In the years to come, many artists of Uzbekistan were forgotten. Canvases were stored away in studios, apartments and store-rooms of artists and their families until rediscovered by Savitskiy in 1960. Many were lost forever. But the works that remain are remarkable for their superior artistry and wide range of creative approaches.
It was in the 1960s that Savitskiy devised his particular approach to collecting: to obtain wherever possible a comprehensive collection of the works of each artist he was interested in. The same principle is applied to each section of the museum. Savitskiy noted: “… depicting the work in the most comprehensive way is our main motto and we strive to adhere it…”

Russian Avant-Garde of the 20th century
The works by 20th century Russian artists from another important part of the museum’s collection. The main body of work reflects the artistic movements of the 1st third of the century, which remained unheard of or forgotten for many years. Of particular interest is also the art of the following decades, both officially and “unofficially” recognized, the so-called “non-documented” art.
On the eve of the 20th century, the art of both Russia and Europe went through a period of change, uncertainty and denial. Already in the 1890s those (for example “Wanderers” ) subverting the rules of academic subject matter had exhausted all possibilities, and new powers, a new “modern” style began to emerge. Styles and trends were born out each other, some changed direction, some were irretrievably lost. The journal “The world of Art” (1899) and art exhibitions organized by S.Diaghilev and A.Benois gave Russian audience a chance to familiarize themselves with new trends in Foreign art as well as innovations of Russian artists searching for a new vivid and flexible system under the influence of Western European art. In the works by A.Shevchenko and R.Falk of the “World of Art” period, the influence of French art is evident in the delicacy and naturalness of colour solutions. Shortly afterwards, both artists joined the “Jack of Diamonds” group, which included I.Mashkov, A,Lentulov, P.Konchalovskiy, A.Morgunov and A.?uprin. The “Jack of Diamonds” members called themselves “Moscow Cezannists” for their use of Cezanne’s graphic technique tinged with neo-primitivism. Their decorative and expressive art is marked by its freedom from restraint and its use of grotesque forms and coloured objects. Like Cezanne they made still-life their favourite kind of art.

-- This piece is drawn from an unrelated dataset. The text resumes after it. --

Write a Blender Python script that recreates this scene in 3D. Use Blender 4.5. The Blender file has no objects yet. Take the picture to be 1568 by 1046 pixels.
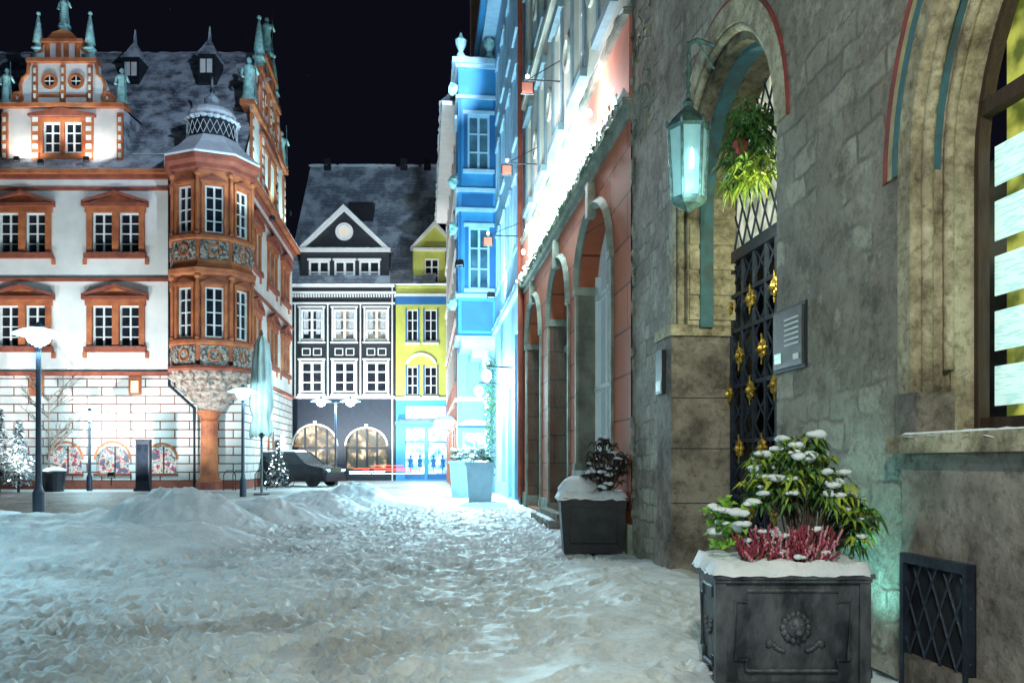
import bpy, math, random
import numpy as np
from mathutils import Vector
random.seed(7); rng=np.random.RandomState(3)
sc=bpy.context.scene
R=random.uniform
GM=1.75
# ---------------------------------------------------------------- materials
def nodes(name):
    m=bpy.data.materials.new(name); m.use_nodes=True
    nt=m.node_tree; b=nt.nodes['Principled BSDF']
    return m,nt,b
def N(nt,t,**k):
    n=nt.nodes.new(t)
    for a,v in k.items():
        if a in n.inputs: n.inputs[a].default_value=v
        else: setattr(n,a,v)
    return n
def c4(c): return (c[0],c[1],c[2],1)
def ramp(nt,fac,stops):
    r=N(nt,'ShaderNodeValToRGB'); e=r.color_ramp.elements
    while len(e)<len(stops): e.new(.5)
    for i,(p,c) in enumerate(stops): e[i].position=p; e[i].color=c4(c)
    nt.links.new(fac,r.inputs[0]); return r
def mixc(nt,fac,a,b,bt='MIX'):
    m=N(nt,'ShaderNodeMixRGB'); m.blend_type=bt
    for i,v in ((0,fac),(1,a),(2,b)):
        if isinstance(v,(int,float)): m.inputs[i].default_value=v
        elif isinstance(v,tuple): m.inputs[i].default_value=c4(v)
        else: nt.links.new(v,m.inputs[i])
    return m.outputs[0]
def pm(name,c1,c2=None,scale=3,rough=.7,bump=.2,bs=25,metal=0,em=None,es=0,lo=.35,hi=.65,stretch=(1,1,1)):
    m,nt,b=nodes(name)
    tc=N(nt,'ShaderNodeTexCoord'); mp=N(nt,'ShaderNodeMapping'); mp.inputs['Scale'].default_value=stretch
    nt.links.new(tc.outputs['Object'],mp.inputs[0])
    if c2 is None: c2=tuple(x*.75 for x in c1)
    n=N(nt,'ShaderNodeTexNoise',Scale=scale,Detail=6.0,Roughness=.6); nt.links.new(mp.outputs[0],n.inputs['Vector'])
    r=ramp(nt,n.outputs['Fac'],[(lo,c2),(hi,c1)])
    nt.links.new(r.outputs[0],b.inputs['Base Color'])
    b.inputs['Roughness'].default_value=rough; b.inputs['Metallic'].default_value=metal
    if bump:
        n2=N(nt,'ShaderNodeTexNoise',Scale=bs,Detail=5.0); nt.links.new(mp.outputs[0],n2.inputs['Vector'])
        bp=N(nt,'ShaderNodeBump',Strength=bump,Distance=.03); nt.links.new(n2.outputs['Fac'],bp.inputs['Height'])
        nt.links.new(bp.outputs[0],b.inputs['Normal'])
    if em: 
        b.inputs['Emission Color'].default_value=c4(em); b.inputs['Emission Strength'].default_value=es
        m.cycles.emission_sampling='NONE'
    return m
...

The whole spectrum of artists’ groups in Russian art produced various theoretical programmes which were subsequently grouped together under the lable of Russian Avant-Garde. The art divided into two main groups (the “right wing” and “left” wing) whose members constantly argued with each other. For example, on a dispute conducted by the “Target” group (former “Donkey’s Tale” headed by M.Larionov) one of the futurists appealed to audience, saying: "Why is the Globe striving to the constellation of Hercules? We’ve been given a chance to divert it to another planet. Women, nature, old art -all factors hindering mechanical structure must be eliminated".
The search for new creative forms was given new momentum by the Revolution of 1917. Art became a means of propaganda and a way to promote Utopian ideas of a new society. Artists painted posters, designed decorations for mass celebrations and political campaigns (S.Nikritin, K.Redko) and created new fabrics, interiors (V.Khodasevich) and book illustrations (S.Telingater, G.Echeistov, G,Zimin). These artistic organizations and styles did not exist for long, however: a decree of 23rd April 1932, “On Restricting Literary and Artistic Organizations”, put an end to the period of creative freedom and announced the only appropriate direction for Soviet Art: “socialist realism”. Anything that did not comply with the requirements of Soviet art was dismissed as formalism. Many artists were subjected to repression and relentless persecution because their works did not fit the narrow context of the ideology. Savitskiy was able to find and bring to Nukus many works of artists who did not escape the terrible consequences, artists such as M.Sokolov, V.Komarovskiy (shot), the “Amaravella” group of artists-cosmists. Thanks to Savitskiy’s foresight in the 1960s, he was able to obtain the works of artists who until recently were no more than a blank space in the history of art. R.Mazel, P.Sokolov, A.Sofronova, E.Ermilova-Platova, K.Redko, A.Stavrovskiy, Yu. Shukin, N.Tarasov, I.Shtange, R.Barto are just some of the newly rediscovered names. Never one to pursue fame, Savitskiy strove “… though late, to rehabilitate the real value of the creative work of a great number of artists.”

Contemporary art of Karakalpakstan
The establishment of the museum in the Republic of Karakalpakstan has played an important role in the development of fine arts in Karakalpakstan. The museum provides artists with the moral and material support, and artistic education necessary for creative growth. Many Karakalpak artists and sculptors such as J.Kuttymuratov, D.Toreniyazov, B.Serekeev, A.Utegenov, E.Joldasov and others consider themselves students of Savitskiy.
One of the first Karakalpak professional artists K.Saipov is a recognized master of still-life reflecting the pecularities of Karakalpakstan. A self-taught artist A.Utegenov is also a very talented person. His still-lifes are distinguished with easy and quick conveyance of nature. The contemporary Karakalpak sculpture is based on a traditional wood-carving which was very popular among Karakalpaks since ancient times. Influenced by folklore images a sculptor D.Toreniyazov produced many works trying to show a natural beauty of wood. Fantastic, richly decorated wooden works by A. Atabaev: doors, columns, musical instruments, masks bring the feeling of festivity. J. Kuttymuratov devoted his works to the female images. His technique is characterized with a thorough and detailed work of his objects’ faces.
The museum collection comprises the best works by Karakalpak artists and sculptors, giving an overall picture of the birth and development of fine arts in Karakalpakstan.